Now with this product, they could do a “wow” ad. In fact, they probably should do a “wow” ad. However, it’s still got to sell the product. I really liked Tara’s billboard. However, I could see that it didn’t focus enough on the product and not at all on the sell. It wasn’t so much the location featured. It was more that the product name and other information was buried (if it was included at all). I agree that the fist in Magna’s ad was pretty stereotypical and cliche. However, it did get that “PS2” out there front and center. Likewise, it was (as others have mentioned) and obvious ad and not artwork.

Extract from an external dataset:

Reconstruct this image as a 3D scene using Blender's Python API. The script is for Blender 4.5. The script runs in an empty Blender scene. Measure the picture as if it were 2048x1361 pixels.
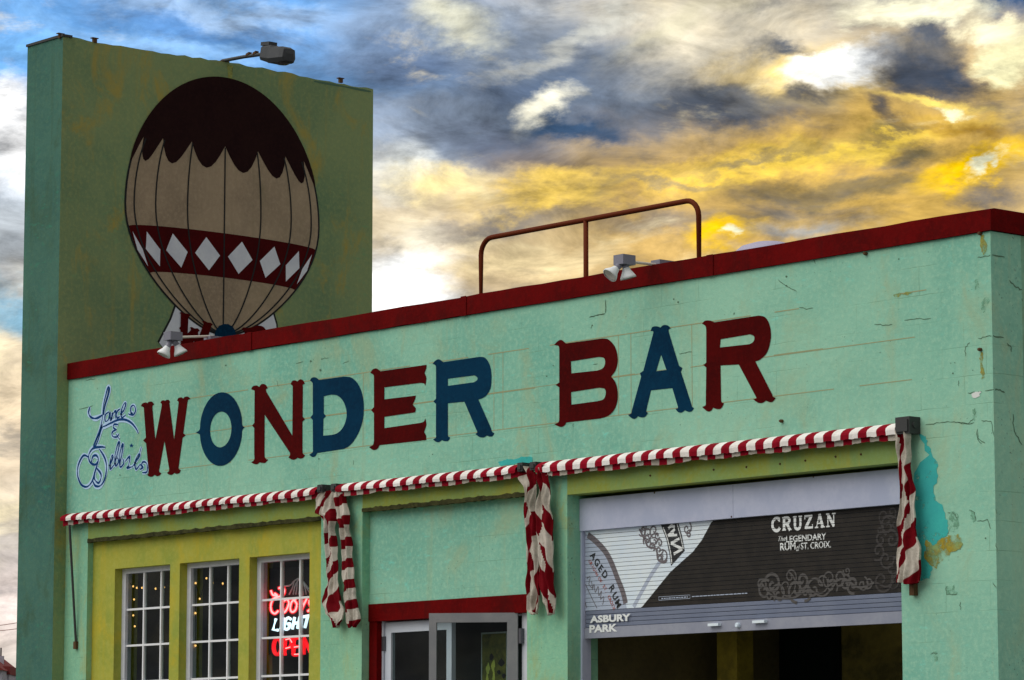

I really liked that they brought in focus groups to evaluate the billboards rather than having someone like Donny Deutsche or other execs pick the winner based solely on their own thoughts. With the focus groups, they could ask the important questions of their target audience like “would this get you to buy the product.” Too often people who aren’t making the buy decision get caught up in irrelevant issues like “this ad is really funny; I love it.” I mentioned that our new hires have trouble understanding that the ad has to sell above everything. However, it’s something that even veterans struggle with at times. I’ve fallen in love with an ad only to have it played to focus groups and find that, while they love the ad, they won’t buy anything off of it.
That was what I was asking, really. I know there was some disagreement at first, but Tara seemed to make the situation about being black and not being black (as you say “played the race card.”).
After that, I don’t think it was easy to challenge her.